start
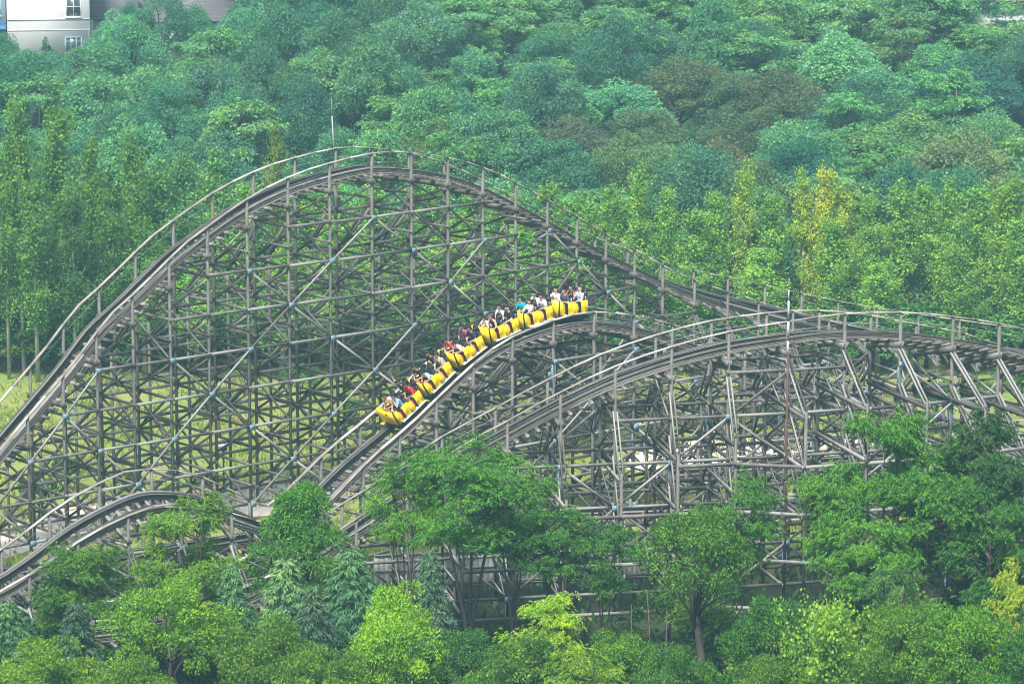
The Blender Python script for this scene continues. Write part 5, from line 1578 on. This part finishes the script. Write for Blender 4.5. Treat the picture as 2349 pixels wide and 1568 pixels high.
rh = np.random.default_rng(42)
cnt = 0
def zone(x):
    return "left" if x < 780 else ("middle" if x < 1560 else "right")
Y = 211.0
row = 0
while Y < 306:
    n = int((Y * 0.34 + 8) / 5.5)
    for k in range(n):
        X = -(Y * 0.17 + 4) + (k + (row % 2) * 0.5 + rh.uniform(-0.3, 0.3)) * 5.5
        Yd = Y + rh.uniform(-2.2, 2.2)
        if any(math.hypot((X - t[0]), (Yd - t[1]) * 0.8) < t[2] + 0.8 for t in taken): continue
        h = rh.uniform(6.4, 10.6); w = rh.uniform(5.2, 8.0)
        px, py = project((X, Yd, terr(X, Yd) + h))
        # houses stay in view
        lim = None
        if -60 < px < 228 and Yd < 271.5: lim = 118
        elif 200 < px < 300 and Yd < 281: lim = 55
        elif 300 < px < 565 and Yd < 285: lim = 62
        elif 2215 < px < 2400 and Yd < 288: lim = 52
        if lim is not None and py < lim:
            h -= (lim - py) / F * Yd
            if h < 3.0: continue
            w = min(w, h * 1.0)
        if -70 < px < 560 and 270 < Yd < 294 : continue
        if 2200 < px < 2420 and 284 < Yd < 296: continue
        left = px < 800
        r = rh.random()
        if left: sp = 'dome' if r < 0.62 else ('dark' if r < 0.78 else ('tier' if r < 0.9 else 'light'))
        elif py < 140: sp = 'tier' if r < 0.60 else ('dark' if r < 0.75 else ('light' if r < 0.9 else 'dome'))
        else: sp = 'tier' if r < 0.30 else ('dome' if r < 0.58 else ('dark' if r < 0.78 else ('light' if r < 0.9 else 'olive')))
        col = np.array(HILL_SPECIES[sp]['col']) * rh.uniform(0.9, 1.3) * np.array([rh.uniform(0.9, 1.25), 1, rh.uniform(0.85, 1.1)])
        lab = "%s in the %s of the wooded hillside" % (HILL_SPECIES[sp]['lab'], zone(px) if zone(px) == "middle" else zone(px) + " part")
        hill_tree(sp, cnt, X, Yd, h, w, tuple(col), lab, lab.replace(" tree ", " trees "), 0.0)
        cnt += 1
    Y += 5.4; row += 1
print("hill trees", cnt)

# --- rough grass and weeds, one uncountable mass
def grass():
    rng = np.random.default_rng(9)
    n = 26000
    X = rng.uniform(-36, 22, n); Yy = rng.uniform(150, 209, n)
    c = np.stack([X, Yy, np.zeros(n)], 1)
    keep = rng.random(n) < (0.45 + 0.5 * np.sin(X * 0.7 + np.sin(Yy * 0.5) * 2) * np.cos(Yy * 0.33))
    c = c[keep]; m = len(c)
    V, Fq, off = [], [], 0
    for k in range(3):
        ax = rng.normal(size=(m, 3)) * 0.45 + np.array([0, 0, 1.0]); nr = rng.normal(size=(m, 3))
        v, f = kites(c + rng.normal(size=(m, 3)) * np.array([.12, .12, 0]), ax, nr, rng.uniform(0.15, 0.5, m), rng.uniform(0.05, 0.12, m), 0.2)
        V.append(v); Fq.append(f + off); off += len(v)
    o = link("grass", arrays_mesh("grass", np.concatenate(V), np.concatenate(Fq), [M['leaf']]))
    colour(o, (0.19, 0.30, 0.045), 0.5, (0.34, 0.27, 0.10))
    tag(o, "rough tall grass and weeds covering the ground behind the coaster", "grass", kind="stuff")
    # ground cover under the front trees
    n = 14000
    X = rng.uniform(-30, 30, n); Yy = rng.uniform(108, 150, n)
    c = np.stack([X, Yy, np.zeros(n)], 1)
    ax = rng.normal(size=(n, 3)) * 0.6 + np.array([0, 0, 0.9]); nr = rng.normal(size=(n, 3))
    v, f = kites(c, ax, nr, rng.uniform(0.25, 0.7, n), rng.uniform(0.1, 0.25, n), 0.2)
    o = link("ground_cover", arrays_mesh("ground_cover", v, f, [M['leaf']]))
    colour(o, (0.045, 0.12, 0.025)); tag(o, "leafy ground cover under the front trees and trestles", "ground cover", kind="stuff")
grass()

# ------------------------------------------------------------------ haze
def haze():
    m = bpy.data.materials.new("hazy_air"); m.use_nodes = True
    n = m.node_tree.nodes; l = m.node_tree.links
    for x in list(n):
        if x.type == 'BSDF_PRINCIPLED': n.remove(x)
    pv = n.new("ShaderNodeVolumePrincipled")
    pv.inputs["Color"].default_value = (*HAZE_COLOR, 1)
    pv.inputs["Density"].default_value = HAZE_DENSITY
    pv.inputs["Anisotropy"].default_value = 0.0
    l.new(pv.outputs[0], n["Material Output"].inputs["Volume"])
    o = MB().box((-440, -110, -1.5), (440, 660, 62)).build("haze", m)
    tag(o, kind="stuff")
haze()
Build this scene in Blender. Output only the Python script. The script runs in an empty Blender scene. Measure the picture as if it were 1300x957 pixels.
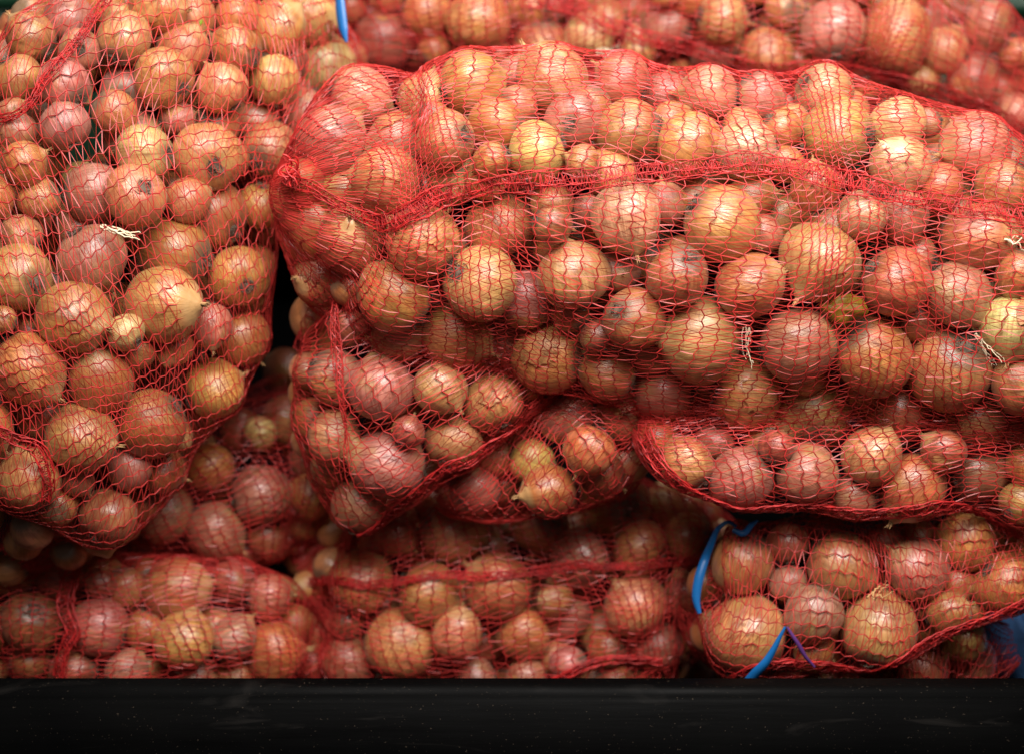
import bpy, math, random
import numpy as np
from mathutils import Vector, Matrix

random.seed(7)
rng = np.random.default_rng(7)
S = bpy.context.scene
COL = S.collection
R = math.radians

# ------------------------------------------------------------------ camera
PITCH, DIST, LENS = R(28), 1.30, 58.5
FPX = 1300 * LENS / 36.0
FOCUS = np.array([0.0, 0.0, 0.62])
VD = np.array([0.0, math.cos(PITCH), -math.sin(PITCH)])     # view direction
VR = np.array([1.0, 0.0, 0.0])
VU = np.array([0.0, math.sin(PITCH), math.cos(PITCH)])
CAM = FOCUS - VD * DIST
cd = bpy.data.cameras.new('camera')
cam = bpy.data.objects.new('camera', cd)
COL.objects.link(cam)
cam.location = CAM
cam.rotation_euler = (math.pi / 2 - PITCH, 0, 0)
cd.lens, cd.sensor_width, cd.clip_start, cd.clip_end = LENS, 36, 0.02, 50
cd.dof.use_dof = True
cd.dof.focus_distance = DIST + 0.015
cd.dof.aperture_fstop = 2.6
S.camera = cam

# ------------------------------------------------------------------ light (market hall: strip lamps overhead, dim hall)
W = bpy.data.worlds.new('World')
S.world = W
W.use_nodes = True
W.node_tree.nodes['Background'].inputs[0].default_value = (1.0, 0.93, 0.88, 1)
W.node_tree.nodes['Background'].inputs[1].default_value = 0.045


def area(name, loc, target, sx, sy, power, color, spread):
    l = bpy.data.lights.new(name, 'AREA')
    l.shape, l.size, l.size_y, l.energy, l.color = 'RECTANGLE', sx, sy, power, color
    l.spread = R(spread)          # strip lamp, beam angle limited to shape its falloff
    o = bpy.data.objects.new(name, l)
    COL.objects.link(o)
    o.location = loc
    o.rotation_euler = (Vector(target) - Vector(loc)).to_track_quat('-Z', 'Y').to_euler()
    return o


area('hanging_lamp', (0.16, -0.33, 1.62), (0.14, 0.10, 0.80), 1.10, 0.60, 18.5, (1.0, 0.95, 0.90), 120)
area('ceiling_lamp', (0.0, 0.75, 2.4), (0.0, 0.2, 0.8), 1.6, 0.35, 9, (1.0, 0.95, 0.90), 110)

S.view_settings.view_transform = 'Standard'
S.view_settings.look = 'None'
S.view_settings.gamma = 1
S.view_settings.exposure = 0.0
S.view_settings.use_curve_mapping = False
S.cycles.use_denoising = True
S.cycles.max_bounces = 5
S.cycles.diffuse_bounces = 3
S.cycles.glossy_bounces = 2
S.cycles.sample_clamp_indirect = 4


# ------------------------------------------------------------------ helpers
def pix(x, y, w):
    """a photograph point (1300 px wide) at w metres behind the plane of focus -> world point(s)"""
    x, y, w = np.asarray(x, float), np.asarray(y, float), np.asarray(w, float)
    t = DIST + w
    return (CAM + t[..., None] * (VD + ((x - 650) / FPX)[..., None] * VR + ((478.5 - y) / FPX)[..., None] * VU))


def proj(P):
    q = np.asarray(P) - CAM
    t = q @ VD
    return 650 + (q @ VR) / t * FPX, 478.5 - (q @ VU) / t * FPX, t


def unit(v):
    return v / np.maximum(np.linalg.norm(v, axis=-1, keepdims=True), 1e-9)


def link(name, data, parent=None, mat=None):
    o = bpy.data.objects.new(name, data)
    COL.objects.link(o)
    if parent is not None:
        o.parent = parent
    if mat is not None and data is not None and not data.materials:
        data.materials.append(mat)
    return o


def mesh_np(name, V, F, smooth=True):
    """V (n,3), F (m,k) all faces with the same corner count"""
    me = bpy.data.meshes.new(name)
    V, F = np.asarray(V, np.float32), np.asarray(F, np.int32)
    me.vertices.add(len(V))
    me.vertices.foreach_set('co', V.ravel())
    me.loops.add(F.size)
    me.loops.foreach_set('vertex_index', F.ravel())
    me.polygons.add(len(F))
    k = F.shape[1]
    me.polygons.foreach_set('loop_start', np.arange(0, F.size, k, dtype=np.int32))
    me.polygons.foreach_set('loop_total', np.full(len(F), k, np.int32))
    me.update(calc_edges=True)
    me.validate()
    me.polygons.foreach_set('use_smooth', np.full(len(me.polygons), smooth))
    return me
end
> _Task objective_
From the records above, copy only the lines running from the line holding "Build this scene" through the line holding "R = math.radians", with no pictures.

> _Exercise solution_
Build this scene in Blender. Output only the Python script. The script runs in an empty Blender scene. Measure the picture as if it were 1300x957 pixels.
import bpy, math, random
import numpy as np
from mathutils import Vector, Matrix

random.seed(7)
rng = np.random.default_rng(7)
S = bpy.context.scene
COL = S.collection
R = math.radians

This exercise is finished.